Neste entendimento, a natureza é vista como um recurso a ser explorado e, assim, povos e comunidades tradicionais vêm sofrendo pela negação de seus modos de ser e existir e pelos impactos ambientais de empreendimentos que as fragilizam e violam direitos humanos e da Terra em fartos processos de injustiça e racismo ambientais. 

Tais políticas se inserem em uma conjuntura antiecológica de desmantelamento dos órgãos públicos ambientais, com redução de orçamento e contingente de trabalhadores/as, ao passo que incentivam e estimulam parcerias entre o Estado e a iniciativa privada, sob o pretexto de minimizar despesas e melhorar serviços ambientais. 

Em que pese a consideração oficial acerca de uma diferenciação legal entre a concessão e  a privatização, acreditamos que ambos os processos se inserem em uma lógica de mercantilização da natureza, a qual contribui para desterritorializar comunidades locais, afrontar o direito ao ambiente e o direito da Natureza, favorecendo uma experiência frágil e excludente de formação educativa humana em áreas de proteção ambiental, ao limitar determinadas áreas como serviços atrativos, que não são acessíveis a todos e a todas.

Isso porque o foco da concessão é exclusivamente a rentabilidade econômica da entidade privada, a exemplo do que diz o próprio objeto da licitação, que pode ser conferido nos documentos disponibilizados pelo IEF à consulta pública em sua página oficial:  “seleção de PROPOSTA mais vantajosa para celebração de contrato de concessão de uso de bem público para fins de exploração econômica de ATIVIDADES DE ECOTURISMO e visitação, bem como serviços de gestão e operação dos atrativos existentes e a serem implantados em Unidades de Conservação do Estado de Minas Gerais” (Documento Minuta do Edital, p. 2, 2022).  

Diante da iminência da concessão, que possui consulta e audiência pública já agendadas, tememos que, com a exploração do mercado e o aumento do fluxo turístico por ela produzido, os problemas socioambientais já vivenciados pelas comunidades locais, como a falta de água e energia, coleta de lixo ineficiente e intensa especulação imobiliária, se intensifiquem. Além de fragilizar a participação das comunidades locais nos processos decisórios, territoriais, comprometer a oferta de empregos e enfraquecer o comércio local devido à chegada de concorrentes externos.

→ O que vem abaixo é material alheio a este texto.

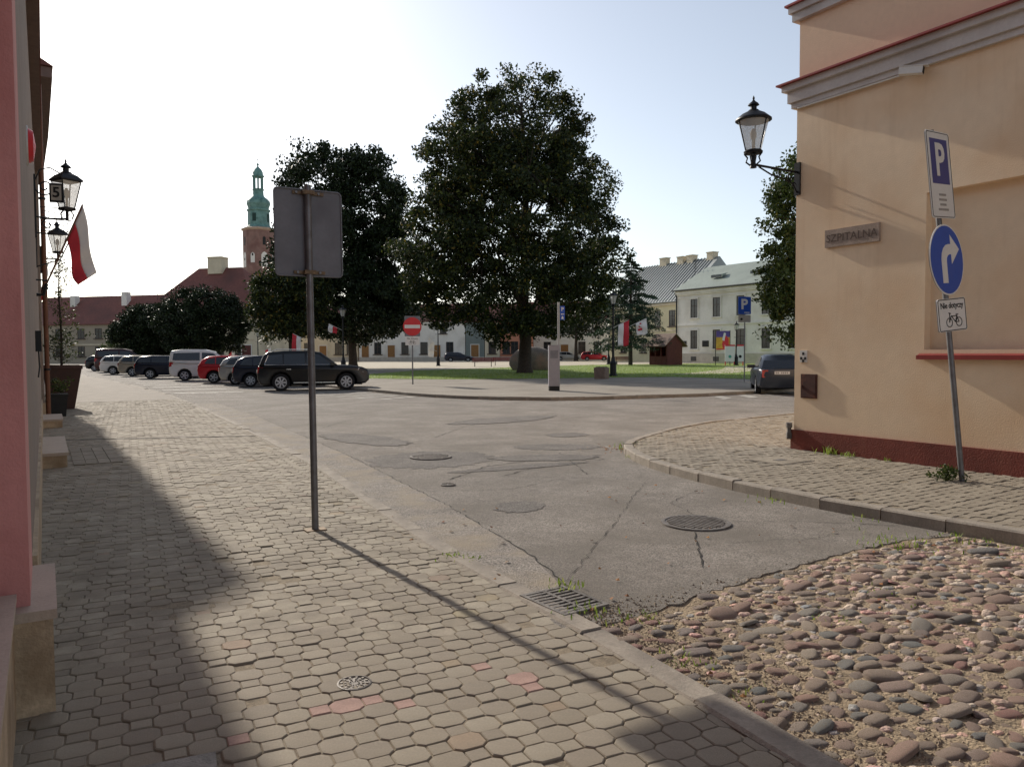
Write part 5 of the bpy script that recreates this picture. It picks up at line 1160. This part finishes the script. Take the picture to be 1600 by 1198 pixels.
# terrace of low houses behind the trees
def terrace(name, label, px0, px1, d0, d1, h, wall, openings, rise=3.2, chim=((3,4,1.0,2.2),)):
    t, L, r_ = house(name, label, at(px0,d0), at(px1,d1), h, 8, wall, TILE, rise, .35, chimneys=chim)
    for kind, f in openings:
        x = L*f
        if kind == 'w': window(t, x, 1.2, 1.25, 2.0, FRAME_D)
        elif kind == 'u': window(t, x, 4.6, 1.1, 1.7, FRAME_D)
        else: door(t, x, 1.3, 2.7, mat('ochre_door','#8a6338',.7,.1,5))
    MB().box(0,L,-.08,0,-.1,.7).build('base', mat('pale_base','#b3aca1'), t); MB().box(0,L,-.2,0,h-.35,h-.05).build('cornice', wall, t)
terrace('terrace_house', 'cream terrace house right of the hipped roof house', 440, 560, 135, 133, 6.8, CREAM, [('w',.15),('w',.35),('d',.55),('w',.75),('w',.9),('u',.3),('u',.7)])
terrace('terrace_house', 'long white terrace house behind the no entry sign', 562, 727, 132, 128, 6.6, WHITEW, [('d',.06),('w',.18),('d',.31),('w',.44),('w',.62),('d',.74),('w',.86),('u',.2),('u',.5),('u',.8)])
terrace('terrace_house', 'dark grey green gateway house between white and cream fronts', 728, 757, 128, 127.5, 6.4, GREYW, [('d',.5)], chim=())
terrace('terrace_house', 'narrow cream house left of the orange house', 758, 781, 127.5, 127, 6.4, CREAM, [('w',.5),('u',.5)], chim=())
terrace('terrace_house', 'orange plastered house behind the boulder', 782, 814, 127, 126, 6.4, ORANGE, [('w',.3),('w',.7),('u',.3),('u',.7)], chim=())
terrace('terrace_house', 'pale grey house behind the pay machine', 815, 950, 134, 133, 7.2, WHITEW, [('w',.1),('w',.3),('d',.5),('w',.7),('w',.88),('u',.2),('u',.6)])
# hipped roof house and the long house far left
t, L, r_ = house('hipped_house', 'large cream house with red hipped tile roof behind the round trees', at(214,112), at(398,108), 6.4, 14, CREAM, TILE, 8.0, .5, hip=6.0)
MB().box(L*.5-1.4,L*.5+.9,5.8,7.6,13.4,15.8).box(L*.5-1.5,L*.5+1.0,5.7,7.7,15.801,15.95).build('chimney', CREAM, r_)
for f in (.12,.28,.72,.86): window(t, L*f, 1.3, 1.2, 1.9, FRAME_D); window(t, L*f, 4.2, 1.1, 1.5, FRAME_D)
door(t, L*.94, 1.4, 2.6, WOODR); MB().box(0,L,-.12,0,3.4,3.6).build('floor_band', CREAM, t)
t, L, r_ = house('long_house', 'long grey beige house with red tile roof closing the street on the left', at(38,128), at(232,122), 6.2, 10, mat('drab_plaster','#9c9180',.92,.06,.5), TILE, 5.0, .4)
MB().box(L*.72-.5,L*.72+.5,3.0,4.0,8.8,11.6).build('chimney', WHITEW, r_); MB().box(L*.30-.5,L*.30+.5,3.0,4.0,8.8,11.2).build('chimney', WHITEW, r_)
for f in (.30,.48,.62,.8): window(t, L*f, 1.1, 1.3, 1.6, FRAME_D); window(t, L*f, 4.0, 1.3, 1.6, FRAME_D)
MB().box(0,L,-.15,0,2.9,3.1).build('floor_band', CREAM, t)
# church tower
p = at(409, 186); t = thing('church_tower', 'brick church tower with green copper baroque spire', 'tower', (p.x,p.y,0), .2)
MB().lathe([(4.5,-.2),(4.5,19.2)],4,rot=PI/4+.3).build('lower_tower', BRICK_F, t) if False else MB().lathe([(4.35,-.2),(4.35,18.8)],8,rot=.3).build('lower_tower', BRICK_F, t)
MB().lathe([(4.4,18.81),(4.6,19.0),(4.6,19.3),(3.75,19.9)],8,rot=.3).build('ledge', mat('tower_stone','#b09a88',.9,.1,1), t)
up = MB().lathe([(3.72,19.5),(3.72,30.7)],8,rot=.3).build('upper_tower', BRICK_F, t)
MB().lathe([(3.75,30.71),(4.1,31.0),(4.1,31.25),(3.4,31.5)],8,rot=.3).build('cornice', mat('tower_stone','#b09a88'), t)
ap = 3.72*math.cos(PI/8)
for k in range(8):
    a = .3+PI/8+k*PI/4; M_ = Matrix.Rotation(a+PI/2,4,'Z')
    def nic(b, w, z0, z1, dd): b.slab([(-w/2,z0),(w/2,z0),(w/2,z1-.5*w),(w*.28,z1-.15*w),(0,z1),(-w*.28,z1-.15*w),(-w/2,z1-.5*w)], -ap-dd, -ap+.05); return b
    z0, z1, w = ((22.0,25.6,1.5) if k%2 else (23.0,25.4,1.0))
    o = nic(MB(), w, z0, z1, .06).build('niche', WHITEW, up); o.matrix_local = M_
    q = MB().box(-.18,.18,-ap-.10,-ap-.061,z0+1.6,z0+2.2).build('opening', INK, up); q.matrix_local = M_
    if k%2: q = nic(MB(), .7, 27.2, 29.2, .06).build('window', INK, up); q.matrix_local = M_
sp = MB().lathe([(3.0,31.51),(2.75,31.9),(2.55,32.2),(2.5,35.4),(2.75,35.6),(2.75,35.9),(2.35,36.1),(2.5,36.6),(2.75,37.3),(2.6,38.0),(2.0,38.6),(1.45,39.0),(1.25,39.4),(1.2,40.4),(1.35,40.6),(1.35,40.8),(.9,40.9)],8,rot=.3).build('spire', COPPER, t)
for k in range(8):
    a = .3+k*PI/4; MB().tube([(1.05*math.cos(a),1.05*math.sin(a),40.7),(1.05*math.cos(a),1.05*math.sin(a),43.6)],.17,6).build('lantern_column', COPPER, sp)
MB().lathe([(1.25,43.6),(1.45,43.75),(1.45,43.95),(1.2,44.2),(1.15,44.8),(.8,45.5),(.3,46.0),(.12,46.3),(.28,46.55),(.28,46.75),(.05,47.0),(.04,48.2)],8,rot=.3).build('cupola', COPPER, sp)
MB().box(-.35,.35,-.04,.04,47.7,47.8).build('cross_bar', BLACK, sp)
for k in range(0,8,2):
    a = .3+PI/8+k*PI/4; q = MB().box(-.45,.45,-2.52*math.cos(PI/8)-.06,-2.52*math.cos(PI/8)+.1,32.9,34.8).build('louvre', mat('dark_louvre','#1f3a34'), sp); q.matrix_local = Matrix.Rotation(a+PI/2,4,'Z')
# aerials
for px, d, z, lab in ((256,113,13.0,'thin roof aerial left of the hipped roof'),(1130,97,13.2,'thin roof aerial above the white house')):
    p = at(px, d); t = thing('roof_aerial', lab, 'aerial', (p.x,p.y+5,z-3)); MB().tube([(0,0,-2),(0,0,3.4)],.04,5).build('mast', BLACK, t); 
    for k in range(3): MB().tube([(-.5+.1*k,0,2.4+.4*k),(.5-.1*k,0,2.4+.4*k)],.02,4).build('rod', BLACK, t)
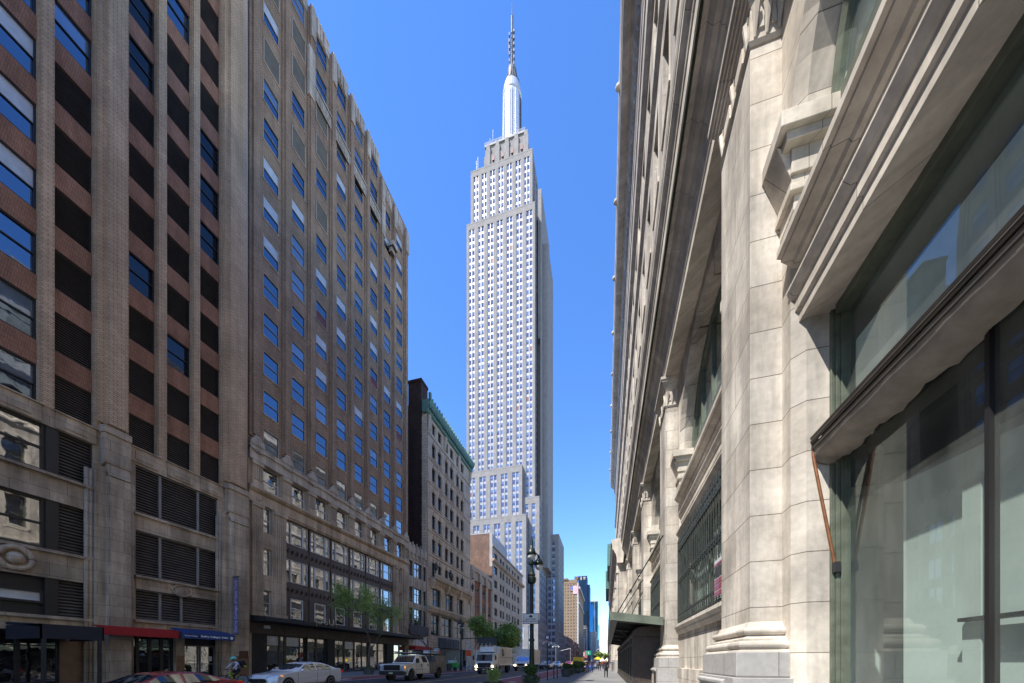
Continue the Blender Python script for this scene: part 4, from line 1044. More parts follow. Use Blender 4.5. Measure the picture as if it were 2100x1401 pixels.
npb(MB().box(-58.5, -38, 699.4, 699.8, 160, 167), 'sign_frame', 'dark_frame')
o = lettering('lettering', '1', 9, 'text_white', (-47.3, 699.2, 163.3), RS, None, bold=.15); o.parent = NT; o.matrix_parent_inverse = Matrix.Translation(-NT.location)
for x in (-56, -41): npb(MB().box(x-2, x+2, 699.2, 699.5, 163, 166).box(x-1.5, x+1.5, 699.1, 699.4, 161, 162), 'roof_plant', 'far_white')
npb(MB().box(-36.1, -31, 706, 745, 0, 152), 'curtain_wall', 'curtain_navy')
TT, tpb = tower('glass_tower', 'bright teal-blue glass tower with two pale vertical ribs', -42, -19, 900, 940, 150, 'curtain_teal', 'metal_mullion', 3, 34, .7, vs=(0.12, .6, 1))
tpb(MB().box(-40, -20, 900.5, 935, 150, 153), 'roof_crown', 'far_white'); tpb(MB().box(-18.9, -15.5, 905, 940, 0, 92), 'curtain_wall', 'curtain_teal'); tpb(MB().box(-42.2, -18.8, 899.5, 899.8, 54, 55), 'floor_band', 'metal_mullion')
gridblock('white_building', 'white stone tower below the teal glass tower', 'building', -36, -20, 752, 790, 62, 'far_white', 6, 4, 14, wfrac=.5, hfrac=.55)
gridblock('grey_building', 'pale grey building beside the dark blue glass tower', 'building', -44, XF+3, 640, 690, 64, 'far_stone', 3, 6, 14, wfrac=.5)
gridblock('grey_building', 'narrow blue-grey building between the hotel and the white tower', 'building', -44, XF+1, 614, 639, 40, 'far_white', 3, 6, 9, wfrac=.5)
gridblock('grey_building', 'distant dark building at the far end of the avenue', 'building', -30, -16, 960, 1000, 40, 'far_stone', 4, 4, 9, wfrac=.5)
tag(MB().lathe([(1.2, 0), (1.2, 4), (1.3, 4), (.1, 5.5)], (-41, 508, 117), 10).build('water_tank', 'brick_orange'), 'wooden water tank on the tan hotel roof', 'water tank')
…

Mais do que detalhar novos atrativos e serviços ao Parque advindos do processo de concessão, é importante que as partes envolvidas no processo apresentem estudos de impactos socioambientais e que o Estado reconheça suas atribuições na garantia de direitos sociais e ambientais.

A Educação Ambiental – EA – é um processo que contribui para a garantia do direito ao ambiente, por meio do respeito e reconhecimento dos saberes e fazeres comunitários que tecem e formam territórios bioculturais. Assim, a EA é contínua na construção de efetiva participação social, no fortalecimento de territórios e de identidades gestadas nas raízes e nos afetos na/com a natureza. Um processo de alianças entre espécies, que precisa ser pactuado entre diferentes sujeitos e interesses. 

Dessa forma, questionamos também as ações educativas propostas nos documentos oficiais relativos à concessão, como aquelas presentes no “Caderno de Encargos – anexo B” página 56, fundamentado em normas e conduta Leave No Trace (Não deixe Rastros). A Educação Ambiental não está ligada tão somente às ações preservacionistas, à divulgação científica, ou à contemplação da natureza. Essa educação, que invisibiliza desejos e identidades locais, não proporciona a construção do saber ambiental como apelo a um porvir melhor, como desafio e tarefa. 

Assim, defendemos a vida em todas as suas formas e cores, assim como o direito de participação e decisão das comunidades locais do entorno ao Parque Estadual do Ibitipoca na condução de seus territórios. Denunciamos que a concessão de Unidades de Conservação aos interesses de grupos dominantes contribui para um modelo antiecológico mercantilista que está hoje a conduzir a humanidade a uma situação de catástrofe, tendo uma de suas características essenciais a exploração sem limites da natureza e de seus povos.

Denunciamos assim a ganância, o antiecologismo e a ausência de investimentos públicos nos órgãos ambientais, postos a invisibilizar/subalternizar modos de vida tradicionais (e modos de praticar o saber) e apagar a diversidade biocultural dos espaços rurais e em nome de um suposto progresso excludente.